A West Africa Ports Environmental Managers Workshop to fashion out ways of generating co-ordination in the sub-region in the area of proper port environmental management has opened in Tema.
The workshop, which brought together industry players in the sub-region, seeks to facilitate a dialogue among managers of port environment on the implications of poor management of ports on the economies of the respective countries.
Speaking at the opening ceremony of the workshop, the Executive Co-ordinator of Ports Environment Network Africa (PENAf), Mr Harry Barnes-Dabban, under whose aegis the workshop was organized, said the overall objective of the workshop was to “initiate the rallying of our ports in particular and associated maritime sector operators to take responsibility and appropriate authority for environmental management and protection of our ports and port areas, and hinterland logistics under a common and harmonious framework through a cooperative and collaborative approach, which is believed will bring about both direct and indirect socio-economic and ecological benefits.”
He said while Ghana’s ports were operating according to international standards of environmental management, the same could not be said about other ports that are linked to Ghana’s.
This linkage, according to him, made it imperative for the country to ensure that measures were put in place by its neighbours to improve on the environmental performance at their ports.
Mr Barnes-Dabban said issues relating to environmental safety and security were complex and “traverse through all forms of pollution ranging from water, land and air to cover issues of biodiversity, climate change mitigation and adaptation, energy and water use, noise, odour nuisance, waste management, sustainable land use among others and requiring a commitment to corporate social responsibility. For most of our ports, one sees the management of environmental issues fragmented among various departments; harbor master, administration, technical, engineering etc without any coordinating responsibility. The best for some is an environment committee as though it is an ad-hoc subject.”

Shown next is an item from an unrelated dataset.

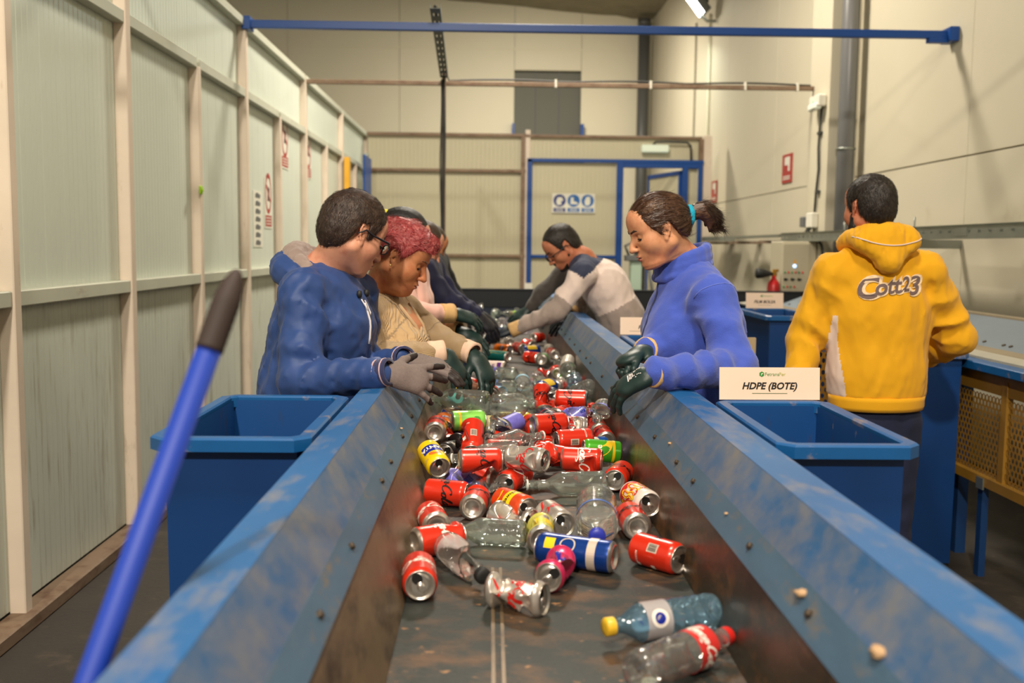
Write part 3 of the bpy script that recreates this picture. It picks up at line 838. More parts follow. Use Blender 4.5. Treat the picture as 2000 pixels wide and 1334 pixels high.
# ------------------------------------------------------------------ bin signs
PAPER = mat('laminated_card', srgb(232, 206, 184), 0.4, var=0.02, vscale=(4, 4, 4)); LOGOG = mat('logo_green', srgb(40, 128, 48), 0.5); LOGOY = mat('logo_lime', srgb(160, 168, 50), 0.5); LINEG = mat('line_green', srgb(70, 100, 62), 0.5)
INK2 = mat('print_black', srgb(20, 18, 18), 0.5)
def sign(x0, x1, z0, z1, y, lab, text, tilt=0.0, logo=True, tsize=0.0235, textdx=0.0, tlt=6):
    s = root('bin_sign', ((x0 + x1) / 2, y, z0), lab, 'sign')
    q = Euler((math.radians(-tlt), 0, math.radians(tilt)))
    w, h = x1 - x0, z1 - z0
    s.rotation_euler = q
    box('card', (-w / 2, 0, 0), (w / 2, 0.003, h), PAPER, s, local=True)
    def tp(nm, t, size, cx, cz, m, shear=0.0, bold=0.0, align='C'):
        V, F = text_flat(t, size, shear, bold)
        dx = -V[:, 0].max() / 2 if align == 'C' else 0
        return pyd(nm, [(v[0] + dx + cx, -0.0006, v[1] + cz) for v in V], F, m, s, local=True)
    if text:
        tp('lettering', text, tsize, textdx, h * 0.33, INK2, 0.25, 0.03)
    box('underline', (-w * .175 + textdx, -0.0006, h * 0.19), (w * .175 + textdx, 0.0005, h * 0.205), LINEG, s, local=True)
    if logo:
        c = (-w * 0.08, h * 0.79); r = h * 0.085
        n = 6
        V = [(c[0] + r * math.cos(math.pi / 6 + 2 * math.pi * k / n), -0.0006, c[1] + r * math.sin(math.pi / 6 + 2 * math.pi * k / n)) for k in range(n)]
        pyd('logo_mark', V, [tuple(range(n))], LOGOG, s, local=True)
        V = [(c[0] - r * .25, -0.0008, c[1] - r * .55), (c[0], -0.0008, c[1] - r * .45), (c[0], -0.0008, c[1]), (c[0] + r * .5, -0.0008, c[1] + r * .1), (c[0] + r * .5, -0.0008, c[1] + r * .4), (c[0] - r * .25, -0.0008, c[1] + r * .3)]
        pyd('logo_mark', V, [tuple(range(6))], PAPER, s, local=True)
        tp('logo_lettering', 'Fetrans', h * .15, c[0] + r * 1.25, c[1] - h * .05, LOGOG, align='L')
        V, F = text_flat('Fetrans', h * .15)
        tp('logo_lettering', 'Per', h * .15, c[0] + r * 1.3 + V[:, 0].max() + .0005, c[1] - h * .05, LOGOY, align='L')
    return s
sign(0.598, 0.862, 1.062, 1.146, 2.545, 'pinkish white card sign reading HDPE (BOTE) on the rim of the front right bin', 'HDPE (BOTE)', 1.2, tsize=0.0245)
sign(1.707, 1.957, 1.062, 1.165, 6.58, 'white card sign reading FILM BOLSA on the bin beside the person in yellow', 'FILM BOLSA', 0.0, tsize=0.027)
sign(0.592, 0.86, 1.062, 1.140, 4.47, 'card sign mostly hidden behind the woman in the blue fleece', 'P', 0.0, logo=False, textdx=-0.045)

# ------------------------------------------------------------------ second line at the right wall
c2 = root('side_conveyor', (2.6, 4.0, 0), 'second blue and grey conveyor line running along the right wall', 'conveyor')
GREYPLATE = mat('grey_blue_plate', srgb(112, 124, 134), 0.45, var=0.08, vscale=(3, 3, 3), dirt=(srgb(150, 136, 112), 0.62, 0.85, (6, 6, 6)))
CHUTE = mat('chute_dusty', srgb(140, 126, 102), 0.6, var=0.15, vscale=(5, 2, 5))
box('rim_bar', (2.16, 1.6, 0.925), (2.24, 5.4, 0.965), BINRIM, c2, bevel=0.004)
extr = [(2.24, 0.965), (2.33, 0.975), (2.33, 0.985), (2.24, 0.975)]
extrude_profile('ledge', extr, 1.6, 8.9, mat('ledge_grey', srgb(164, 160, 146), 0.5, var=0.1, vscale=(4, 4, 4)), c2)
extrude_profile('chute_floor', [(2.33, 0.985), (2.62, 0.955), (2.62, 0.945), (2.33, 0.975)], 1.6, 8.9, CHUTE, c2)
for a, b_ in ((1.6, 4.0), (4.005, 6.4), (6.405, 8.9)):
    pl = extrude_profile('side_plate', [(2.60, 0.955), (2.92, 1.075), (2.925, 1.065), (2.605, 0.945)], a, b_, GREYPLATE, c2)
    for k in range(9):
        y = a + 0.15 + 0.27 * k
        for dy in ((0, 0.07) if k % 3 == 0 else (0,)):
            if y + dy < b_:
                bm = bmesh.new(); bm_lathe(bm, [(0.011, 0), (0.011, 0.006), (0, 0.008)], 8, Matrix.Translation((2.645, y + dy, 0.972)) @ frame_z((-.35, 0, .93)).to_4x4()); bm_obj('bolt', bm, BOLT, pl)
box('top_ledge', (2.92, 1.6, 1.06), (3.0, 8.9, 1.085), CHUTE, c2)
for y in (2.0, 4.3, 6.5, 8.6):
    box('leg', (2.85, y, 0), (2.91, y + .06, 1.04), DKBLUE, c2)
    box('leg', (2.26, y + .35, 0), (2.31, y + .40, 0.97), DKBLUE, c2)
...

He said his resolve, through PENAf, to create the platform to put the issue of port environmental management on the front burner for discussion, was because while conducting research on the topic: Implications of Seaport Activities on the Urban Environment - The case for Port of Tema, sometime ago, “I realized how the issue of environment though relatively a new subject then across the globe, had not started receiving the needed attention in our part of the world.”